What happens to latency if service time is cut in half
Introduction
The goal of this post is to determine how the latency is going to be impacted if the service time is going to be cut in half. I was watching a great presentation of Martin Thompson where he mentioned this example example and wanted to freshen up my queuing theory a bit and do some calculations.
Lots of formulas
Let’s first get some formulas out of the way.
The mean latency as function of the utilization:
\[R=\dfrac{1}{\mu(1-\rho)}\]- \(R\) is latency (residency time)
- \(\mu\) is service rate
- \(\rho\) is utilization
\(\mu\) is the reciprocal of service time \(S\).
\[\mu=\dfrac{1}{S}\]And if we fill this in and simplify the formula a bit, we get the following:
\[R=\dfrac{1}{\dfrac{1}{S}(1-\rho)}\] \[R=\dfrac{S}{(1-\rho)}\]Another part we need is the calculation of the utilization:
\[\rho = S \lambda\]- \(\rho\) is the utilization
- \(\lambda\) is the arrival rate.
- \(S\) is the service time.
This formula is known as the Utilization Law or Little’s Microscopic Law.
And this can be converted into a function that calculates the arrival rate as a function of utilization and service time:
\[\lambda = \dfrac{S}{\rho}\]Comparing the latencies
In Martin’s example he has 2 services:
- an unoptimized service with \(S=0.1\) seconds.
- an optimized service with \(S=0.05\) seconds
To make it a bit more tangible let’s plot latency curves as function of utilization for both services.
- green: unoptimized service
- blue: optimized service
The x-axis is the utilization and the y-axis is the latency.
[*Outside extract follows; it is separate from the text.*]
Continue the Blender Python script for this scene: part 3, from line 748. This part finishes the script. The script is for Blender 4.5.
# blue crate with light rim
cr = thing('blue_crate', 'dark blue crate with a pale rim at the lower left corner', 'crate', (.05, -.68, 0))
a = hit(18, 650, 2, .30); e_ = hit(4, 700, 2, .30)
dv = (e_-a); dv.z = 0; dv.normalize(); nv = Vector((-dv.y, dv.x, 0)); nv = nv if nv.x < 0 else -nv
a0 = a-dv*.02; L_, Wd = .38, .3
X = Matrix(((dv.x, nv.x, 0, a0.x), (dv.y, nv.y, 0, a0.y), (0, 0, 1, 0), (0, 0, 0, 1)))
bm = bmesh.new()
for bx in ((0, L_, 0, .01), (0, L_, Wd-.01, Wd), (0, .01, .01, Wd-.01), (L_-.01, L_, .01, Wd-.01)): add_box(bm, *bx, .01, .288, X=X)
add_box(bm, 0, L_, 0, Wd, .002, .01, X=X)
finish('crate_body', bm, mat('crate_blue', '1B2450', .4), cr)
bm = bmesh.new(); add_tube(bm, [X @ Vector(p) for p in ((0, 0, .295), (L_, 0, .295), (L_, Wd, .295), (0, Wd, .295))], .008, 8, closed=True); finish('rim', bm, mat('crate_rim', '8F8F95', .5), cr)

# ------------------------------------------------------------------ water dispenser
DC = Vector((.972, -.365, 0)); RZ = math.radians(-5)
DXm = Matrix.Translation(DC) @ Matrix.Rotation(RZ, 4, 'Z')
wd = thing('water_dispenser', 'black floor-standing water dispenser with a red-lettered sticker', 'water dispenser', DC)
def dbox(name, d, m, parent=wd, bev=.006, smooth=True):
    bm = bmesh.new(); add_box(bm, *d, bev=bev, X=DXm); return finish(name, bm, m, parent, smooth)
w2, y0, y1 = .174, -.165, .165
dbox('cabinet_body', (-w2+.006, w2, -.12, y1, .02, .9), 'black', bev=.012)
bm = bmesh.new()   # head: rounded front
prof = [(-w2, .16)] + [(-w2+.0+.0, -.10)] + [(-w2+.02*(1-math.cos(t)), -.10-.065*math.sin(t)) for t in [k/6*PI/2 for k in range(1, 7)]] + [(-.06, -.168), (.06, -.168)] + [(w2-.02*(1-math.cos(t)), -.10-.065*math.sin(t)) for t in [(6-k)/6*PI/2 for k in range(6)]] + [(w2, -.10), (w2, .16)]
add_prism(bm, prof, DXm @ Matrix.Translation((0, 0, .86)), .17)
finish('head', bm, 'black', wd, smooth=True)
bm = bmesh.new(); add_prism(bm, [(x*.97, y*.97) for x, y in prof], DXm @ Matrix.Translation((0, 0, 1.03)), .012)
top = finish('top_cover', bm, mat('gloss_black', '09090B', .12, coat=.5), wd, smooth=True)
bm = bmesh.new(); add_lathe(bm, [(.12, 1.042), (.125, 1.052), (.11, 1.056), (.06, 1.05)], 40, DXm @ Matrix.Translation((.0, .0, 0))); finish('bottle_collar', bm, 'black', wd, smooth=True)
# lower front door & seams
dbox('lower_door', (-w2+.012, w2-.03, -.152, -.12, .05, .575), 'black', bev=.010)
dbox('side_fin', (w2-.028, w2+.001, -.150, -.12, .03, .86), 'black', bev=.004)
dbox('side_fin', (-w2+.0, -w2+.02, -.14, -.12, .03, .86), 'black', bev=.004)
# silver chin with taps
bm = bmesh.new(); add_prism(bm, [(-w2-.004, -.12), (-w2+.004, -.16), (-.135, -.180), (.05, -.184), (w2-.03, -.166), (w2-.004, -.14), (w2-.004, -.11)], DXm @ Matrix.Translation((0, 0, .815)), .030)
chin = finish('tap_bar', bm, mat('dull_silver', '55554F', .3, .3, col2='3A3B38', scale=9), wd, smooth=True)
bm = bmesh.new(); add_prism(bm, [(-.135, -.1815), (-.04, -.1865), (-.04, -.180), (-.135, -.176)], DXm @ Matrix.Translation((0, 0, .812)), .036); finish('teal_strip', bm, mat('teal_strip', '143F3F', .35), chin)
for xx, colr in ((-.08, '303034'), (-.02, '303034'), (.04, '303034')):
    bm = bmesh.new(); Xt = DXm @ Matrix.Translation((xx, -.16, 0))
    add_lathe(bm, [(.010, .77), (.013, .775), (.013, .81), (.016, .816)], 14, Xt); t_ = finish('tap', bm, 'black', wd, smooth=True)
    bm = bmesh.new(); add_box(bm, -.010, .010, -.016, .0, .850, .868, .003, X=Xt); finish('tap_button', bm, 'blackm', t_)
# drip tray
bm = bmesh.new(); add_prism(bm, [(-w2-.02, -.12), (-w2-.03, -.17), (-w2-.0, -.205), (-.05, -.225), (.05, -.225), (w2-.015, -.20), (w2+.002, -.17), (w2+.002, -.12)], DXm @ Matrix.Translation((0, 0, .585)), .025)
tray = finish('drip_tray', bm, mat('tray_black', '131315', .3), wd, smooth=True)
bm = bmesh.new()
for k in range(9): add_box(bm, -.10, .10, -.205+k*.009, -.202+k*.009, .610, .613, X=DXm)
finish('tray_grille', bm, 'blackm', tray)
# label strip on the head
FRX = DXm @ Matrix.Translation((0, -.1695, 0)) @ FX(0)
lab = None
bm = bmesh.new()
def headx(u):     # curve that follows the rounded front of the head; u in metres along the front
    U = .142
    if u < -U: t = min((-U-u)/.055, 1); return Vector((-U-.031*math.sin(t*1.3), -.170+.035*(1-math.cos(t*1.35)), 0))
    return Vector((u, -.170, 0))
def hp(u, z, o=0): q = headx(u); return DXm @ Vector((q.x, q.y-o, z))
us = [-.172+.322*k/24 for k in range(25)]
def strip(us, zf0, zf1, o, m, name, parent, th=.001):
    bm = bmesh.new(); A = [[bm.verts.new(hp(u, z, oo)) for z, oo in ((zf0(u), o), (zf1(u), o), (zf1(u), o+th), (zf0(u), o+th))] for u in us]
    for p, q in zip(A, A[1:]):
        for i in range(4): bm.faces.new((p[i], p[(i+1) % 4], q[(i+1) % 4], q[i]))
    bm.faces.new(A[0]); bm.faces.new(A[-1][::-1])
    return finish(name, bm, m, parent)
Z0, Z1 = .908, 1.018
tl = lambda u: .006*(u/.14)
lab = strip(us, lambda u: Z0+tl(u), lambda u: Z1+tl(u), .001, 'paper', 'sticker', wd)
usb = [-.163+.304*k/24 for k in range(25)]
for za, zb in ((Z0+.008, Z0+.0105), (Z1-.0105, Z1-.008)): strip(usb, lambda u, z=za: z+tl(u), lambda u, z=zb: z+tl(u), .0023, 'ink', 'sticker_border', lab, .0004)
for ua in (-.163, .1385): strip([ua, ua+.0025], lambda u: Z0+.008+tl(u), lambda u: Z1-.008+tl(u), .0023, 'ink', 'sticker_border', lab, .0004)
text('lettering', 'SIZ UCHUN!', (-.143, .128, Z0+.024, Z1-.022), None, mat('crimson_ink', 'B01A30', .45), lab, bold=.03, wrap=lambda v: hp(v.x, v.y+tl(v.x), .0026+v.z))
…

The first thing we can calculate is the latency with a service time of 0.10 seconds and a utilization of 0.90 because this utilization Martin picked in his example:
\(R=\dfrac{S}{(1-\rho)}=\dfrac{0.10}{(1.0-0.90)}=1.0\) second.
The next part we need to determine is the arrival rate based on the utilization and service time. So with a service time of 0.10 and a utilization of 0.90 we get the following arrival rate:
\(\lambda = \dfrac{S}{\rho} = \dfrac{0.1}{1-0.9} = 10\) requests/second.
So if the service time is going to be cut in half, and we keep the same arrival rate, the utilization is going to be cut in half:
\[\rho = S \lambda = 0.05 \times 10 = 0.45\]And if fill this into the calculate the latency is function of the utilization for the optimized service, we get:
\(R=\dfrac{S}{(1-\rho)} = \dfrac{0.05}{1-0.45}=0.091\) seconds.
We can see both the calculated latencies in the plot below:
So we went from a latency of 1 second to 0.091 seconds which is an \(\dfrac{1}{0.091}=11\) times improvement.
Discrepancy
Martin’s claim is that the latency improvement is 20x. But the results based on the above formulas don’t agree with that. He makes a remark that the unit of processing is half the calculated latency, but I don’t understand what he means or how this is relevant for the latency calculation.